Output the lines that follow exactly as they are.

▸ **Stored data**:
######
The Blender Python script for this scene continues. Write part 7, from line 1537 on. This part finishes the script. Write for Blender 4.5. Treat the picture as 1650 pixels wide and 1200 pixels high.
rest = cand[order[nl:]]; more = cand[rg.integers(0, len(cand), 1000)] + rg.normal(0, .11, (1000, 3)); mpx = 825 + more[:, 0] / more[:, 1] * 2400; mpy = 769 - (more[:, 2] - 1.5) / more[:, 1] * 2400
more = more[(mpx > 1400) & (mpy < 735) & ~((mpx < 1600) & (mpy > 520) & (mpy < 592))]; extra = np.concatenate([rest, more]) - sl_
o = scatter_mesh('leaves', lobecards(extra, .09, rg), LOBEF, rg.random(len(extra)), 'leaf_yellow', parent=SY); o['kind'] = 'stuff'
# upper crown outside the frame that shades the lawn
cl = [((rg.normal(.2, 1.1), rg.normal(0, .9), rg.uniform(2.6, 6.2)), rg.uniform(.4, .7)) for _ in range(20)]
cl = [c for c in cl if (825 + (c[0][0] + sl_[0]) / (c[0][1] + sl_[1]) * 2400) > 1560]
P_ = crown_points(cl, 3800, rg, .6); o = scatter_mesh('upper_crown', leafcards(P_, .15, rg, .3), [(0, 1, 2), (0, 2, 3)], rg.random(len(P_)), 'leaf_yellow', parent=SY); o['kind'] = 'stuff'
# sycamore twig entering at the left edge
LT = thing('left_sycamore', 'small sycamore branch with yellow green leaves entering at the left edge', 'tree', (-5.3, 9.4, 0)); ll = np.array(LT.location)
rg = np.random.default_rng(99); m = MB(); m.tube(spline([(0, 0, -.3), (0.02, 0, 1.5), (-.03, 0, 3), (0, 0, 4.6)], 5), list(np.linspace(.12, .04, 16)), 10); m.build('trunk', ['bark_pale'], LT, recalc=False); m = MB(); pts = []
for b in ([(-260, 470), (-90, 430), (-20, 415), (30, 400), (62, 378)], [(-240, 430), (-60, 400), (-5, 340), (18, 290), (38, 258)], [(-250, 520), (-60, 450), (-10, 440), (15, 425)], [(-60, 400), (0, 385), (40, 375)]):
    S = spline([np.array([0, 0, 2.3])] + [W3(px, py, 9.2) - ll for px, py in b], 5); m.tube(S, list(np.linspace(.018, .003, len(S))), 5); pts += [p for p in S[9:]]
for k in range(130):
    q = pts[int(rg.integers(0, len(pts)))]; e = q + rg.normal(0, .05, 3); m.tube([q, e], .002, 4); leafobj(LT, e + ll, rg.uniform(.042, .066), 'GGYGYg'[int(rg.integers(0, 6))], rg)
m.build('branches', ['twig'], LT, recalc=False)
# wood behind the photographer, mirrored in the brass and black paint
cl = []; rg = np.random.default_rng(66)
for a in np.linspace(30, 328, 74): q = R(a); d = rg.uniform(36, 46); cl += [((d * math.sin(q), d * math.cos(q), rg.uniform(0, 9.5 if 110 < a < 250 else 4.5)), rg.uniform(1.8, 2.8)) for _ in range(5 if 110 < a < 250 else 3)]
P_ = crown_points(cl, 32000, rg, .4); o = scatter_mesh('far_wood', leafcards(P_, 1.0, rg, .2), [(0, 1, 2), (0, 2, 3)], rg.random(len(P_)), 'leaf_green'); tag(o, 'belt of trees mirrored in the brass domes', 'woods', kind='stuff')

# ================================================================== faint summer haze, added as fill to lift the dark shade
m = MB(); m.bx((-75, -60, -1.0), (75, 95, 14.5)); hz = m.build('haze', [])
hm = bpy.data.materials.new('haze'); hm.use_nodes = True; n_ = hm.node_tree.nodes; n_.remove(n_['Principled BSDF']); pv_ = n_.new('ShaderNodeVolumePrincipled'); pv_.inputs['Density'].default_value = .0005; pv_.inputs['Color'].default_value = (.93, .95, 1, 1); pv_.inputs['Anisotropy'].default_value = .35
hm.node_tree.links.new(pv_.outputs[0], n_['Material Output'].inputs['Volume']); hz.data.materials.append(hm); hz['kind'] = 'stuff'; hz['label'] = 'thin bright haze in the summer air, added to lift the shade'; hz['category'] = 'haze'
######
▸ **Written answer**:
The Blender Python script for this scene continues. Write part 7, from line 1537 on. This part finishes the script. Write for Blender 4.5. Treat the picture as 1650 pixels wide and 1200 pixels high.
rest = cand[order[nl:]]; more = cand[rg.integers(0, len(cand), 1000)] + rg.normal(0, .11, (1000, 3)); mpx = 825 + more[:, 0] / more[:, 1] * 2400; mpy = 769 - (more[:, 2] - 1.5) / more[:, 1] * 2400
more = more[(mpx > 1400) & (mpy < 735) & ~((mpx < 1600) & (mpy > 520) & (mpy < 592))]; extra = np.concatenate([rest, more]) - sl_
o = scatter_mesh('leaves', lobecards(extra, .09, rg), LOBEF, rg.random(len(extra)), 'leaf_yellow', parent=SY); o['kind'] = 'stuff'
# upper crown outside the frame that shades the lawn
cl = [((rg.normal(.2, 1.1), rg.normal(0, .9), rg.uniform(2.6, 6.2)), rg.uniform(.4, .7)) for _ in range(20)]
cl = [c for c in cl if (825 + (c[0][0] + sl_[0]) / (c[0][1] + sl_[1]) * 2400) > 1560]
P_ = crown_points(cl, 3800, rg, .6); o = scatter_mesh('upper_crown', leafcards(P_, .15, rg, .3), [(0, 1, 2), (0, 2, 3)], rg.random(len(P_)), 'leaf_yellow', parent=SY); o['kind'] = 'stuff'
# sycamore twig entering at the left edge
LT = thing('left_sycamore', 'small sycamore branch with yellow green leaves entering at the left edge', 'tree', (-5.3, 9.4, 0)); ll = np.array(LT.location)
rg = np.random.default_rng(99); m = MB(); m.tube(spline([(0, 0, -.3), (0.02, 0, 1.5), (-.03, 0, 3), (0, 0, 4.6)], 5), list(np.linspace(.12, .04, 16)), 10); m.build('trunk', ['bark_pale'], LT, recalc=False); m = MB(); pts = []
for b in ([(-260, 470), (-90, 430), (-20, 415), (30, 400), (62, 378)], [(-240, 430), (-60, 400), (-5, 340), (18, 290), (38, 258)], [(-250, 520), (-60, 450), (-10, 440), (15, 425)], [(-60, 400), (0, 385), (40, 375)]):
    S = spline([np.array([0, 0, 2.3])] + [W3(px, py, 9.2) - ll for px, py in b], 5); m.tube(S, list(np.linspace(.018, .003, len(S))), 5); pts += [p for p in S[9:]]
for k in range(130):
    q = pts[int(rg.integers(0, len(pts)))]; e = q + rg.normal(0, .05, 3); m.tube([q, e], .002, 4); leafobj(LT, e + ll, rg.uniform(.042, .066), 'GGYGYg'[int(rg.integers(0, 6))], rg)
m.build('branches', ['twig'], LT, recalc=False)
# wood behind the photographer, mirrored in the brass and black paint
cl = []; rg = np.random.default_rng(66)
for a in np.linspace(30, 328, 74): q = R(a); d = rg.uniform(36, 46); cl += [((d * math.sin(q), d * math.cos(q), rg.uniform(0, 9.5 if 110 < a < 250 else 4.5)), rg.uniform(1.8, 2.8)) for _ in range(5 if 110 < a < 250 else 3)]
P_ = crown_points(cl, 32000, rg, .4); o = scatter_mesh('far_wood', leafcards(P_, 1.0, rg, .2), [(0, 1, 2), (0, 2, 3)], rg.random(len(P_)), 'leaf_green'); tag(o, 'belt of trees mirrored in the brass domes', 'woods', kind='stuff')

# ================================================================== faint summer haze, added as fill to lift the dark shade
m = MB(); m.bx((-75, -60, -1.0), (75, 95, 14.5)); hz = m.build('haze', [])
hm = bpy.data.materials.new('haze'); hm.use_nodes = True; n_ = hm.node_tree.nodes; n_.remove(n_['Principled BSDF']); pv_ = n_.new('ShaderNodeVolumePrincipled'); pv_.inputs['Density'].default_value = .0005; pv_.inputs['Color'].default_value = (.93, .95, 1, 1); pv_.inputs['Anisotropy'].default_value = .35
hm.node_tree.links.new(pv_.outputs[0], n_['Material Output'].inputs['Volume']); hz.data.materials.append(hm); hz['kind'] = 'stuff'; hz['label'] = 'thin bright haze in the summer air, added to lift the shade'; hz['category'] = 'haze'